言葉の芥場

思ってることを、思っているままに。日ごろ、堆積したことばを吐き出す場所。

「天才」で済ませたくない

「天才」と言う言葉を誰かを褒める時に使うのがどうしても苦手です。そのフレーズを使った時点で、そこにたどり着けない自分に言い訳を作っているうえに、その人が裏でしてきただろう膨大な努力に対して敬意を払えない気がしてしまいます。

何となくそんなことをずっと思っていましたが、その考えをより深める本に出会いました。GRIT: The Power of Passion and Perseverance, 日本だと「やり抜く力」という副題で翻訳されている本です。心理学者である著者は、成功する人が必ず持っているやり抜く力、GRITについての研究とそれの育て方を専門にしています。この本のメインテーマは、成功はその人の才能ではなく、やり抜く力、すなわちGRITにかかわるというものです。GRITは情熱と粘り強さの指標で、この二つの要素が夢を叶えたり成功し足りするのにとても大切な役割を持ちます。もちろん、誰しもがボルトのように走れるわけでも、アインシュタインのようになれるわけでもありません。人それぞれ向き不向きはあるし、限界はあります。ただ、成功をつかむために必要なのは突出した才能ではなく、継続的な情熱をもってあきらめずに粘り強く努力することだと、様々なデータや実例をもとに著者は主張しています。

僕自身がずっと思っていたことが綺麗に、論理的に文章化されていてとても感動しました。僕はあまり天才というものを信じていません。もちろん世間的に天才といわれる人達に追いつけるとは到底思っていませんが(特にスポーツや音楽のジャンルでは)、それでも彼らの才能を理由にしてしまうのは嫌です。「彼/彼女は天才だから」としてしまえば、気持ちは楽です。でも、きっと天才といわれる人はみな、自分とは比較にならないだけの努力を陰でしていると思っているし、それが出来なかった自分から目を背けているように思えてしまいます。

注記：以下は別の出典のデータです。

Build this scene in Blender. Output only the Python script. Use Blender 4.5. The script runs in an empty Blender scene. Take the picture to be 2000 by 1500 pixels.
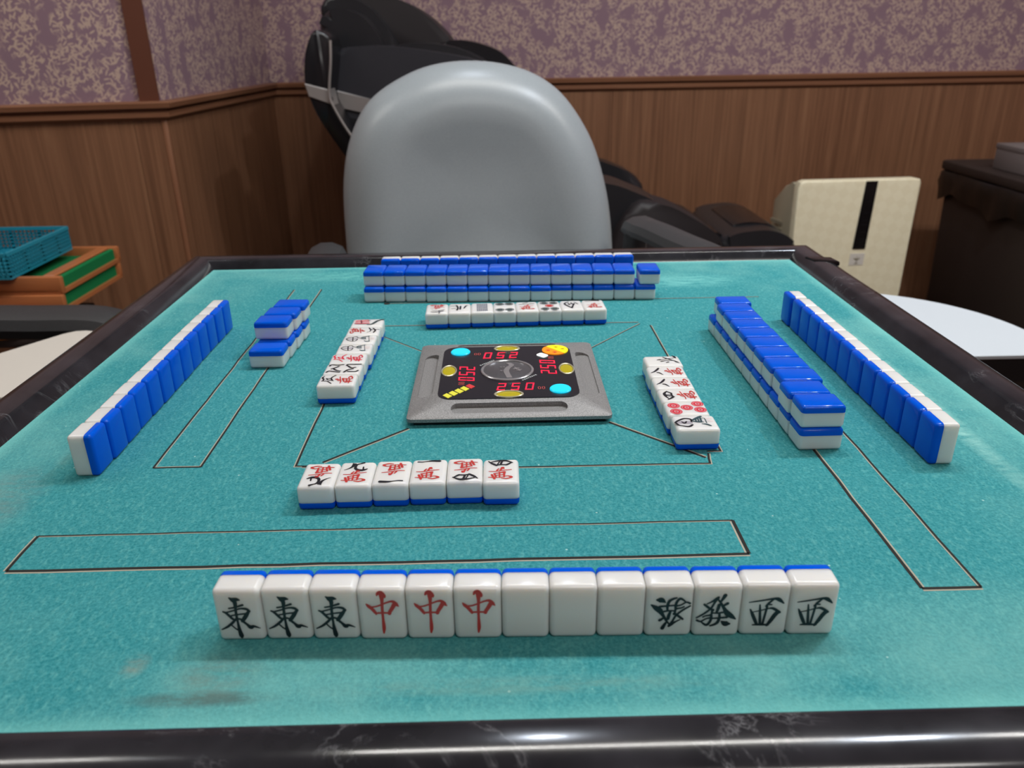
import bpy, bmesh, math, random
from mathutils import Vector, Matrix
random.seed(7)
SC = bpy.context.scene
COL = SC.collection
PI = math.pi
Z = 0.74                      # height of the felt

# ------------------------------------------------------------------ camera, light, exposure
cam_d = bpy.data.cameras.new('camera')
cam = bpy.data.objects.new('camera', cam_d); COL.objects.link(cam)
cam_d.sensor_width = 36.0
cam_d.lens = 1543.58 / 2000 * 36.0
yaw, pit, rol = 0.0158, 0.4135, -0.0141
fwd = Vector((math.sin(yaw)*math.cos(pit), math.cos(yaw)*math.cos(pit), -math.sin(pit)))
rt0 = Vector((math.cos(yaw), -math.sin(yaw), 0)); up0 = rt0.cross(fwd)
rt = rt0*math.cos(rol) + up0*math.sin(rol)
up = up0*math.cos(rol) - rt0*math.sin(rol)
cm = Matrix((rt, up, -fwd)).transposed().to_4x4()
cm.translation = Vector((-0.0058, -0.5715, Z + 0.2463))
cam.matrix_world = cm
cam_d.clip_start = 0.02
cam_d.dof.use_dof = True
cam_d.dof.focus_distance = 0.50
cam_d.dof.aperture_fstop = 13.0
SC.camera = cam

w = bpy.data.worlds.new('world'); SC.world = w; w.use_nodes = True
w.node_tree.nodes['Background'].inputs[0].default_value = (0.8, 0.85, 1, 1)
w.node_tree.nodes['Background'].inputs[1].default_value = 0.05
SC.view_settings.view_transform = 'Standard'
SC.view_settings.look = 'None'
SC.view_settings.gamma = 1.0
SC.view_settings.use_curve_mapping = False
SC.view_settings.exposure = -0.06

def area(name, loc, sx, sy, watts, color, rot=(0, 0, 0)):
    l = bpy.data.lights.new(name, 'AREA'); l.shape = 'RECTANGLE'; l.size = sx; l.size_y = sy
    l.energy = watts; l.color = color
    o = bpy.data.objects.new(name, l); COL.objects.link(o); o.location = loc; o.rotation_euler = rot
    return o
CEIL = 2.45
WARM = (1.0, 0.975, 0.93); COOL = (0.80, 0.88, 1.0)
# twin tube fittings (x, y, watts of one tube) and round downlights (x, y, watts)
FITTINGS = [(0.22, 0.45, 7.2), (-1.55, 0.45, 4.2), (1.75, 0.45, 8.5), (0.6, -1.4, 7.0)]  # the first hangs over the table; the others are unseen, added for fill
DOWNLIGHTS = [(0.98, 0.45, 13.0), (-0.95, 0.45, 7.0), (0.10, 1.02, 5.0)]  # last one added to brighten the grey chair and the back of the room
for fx, fy, fw in FITTINGS:
    for dy in (-0.045, 0.045):
        area('tube_light', (fx, fy+dy, CEIL-0.098), 1.2, 0.028, fw, WARM)
for fx, fy, fw in DOWNLIGHTS:
    l = bpy.data.lights.new('downlight_lamp', 'AREA'); l.shape = 'DISK'; l.size = 0.09
    l.energy = fw; l.color = COOL
    o = bpy.data.objects.new('downlight_lamp', l); COL.objects.link(o); o.location = (fx, fy, CEIL-0.022)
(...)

さらに、「天才だから」という一言はその人がしてきた膨大な努力に敬意を払えていない気がします。成功を先天的なものを理由にして、その人のかけたエネルギーや時間を無視するのはどうも納得がいかない。だから人を「天才」だと呼びたくはないです。

本の中で、GRITは伸ばすことはできるし、人の能力は、たとえそれがどんなものでも成長するといわれています。このGRITを伸ばすための学校教育や子育てを著者は研究していて、それについても書かれています。自分のGRITを高められるように、そして自分の周りの人のGRITを高める手助けができるようにしたい。

自分の考え方を深めるとともに、大きなモチベーションをくれた、とてもおもしろい一冊でした。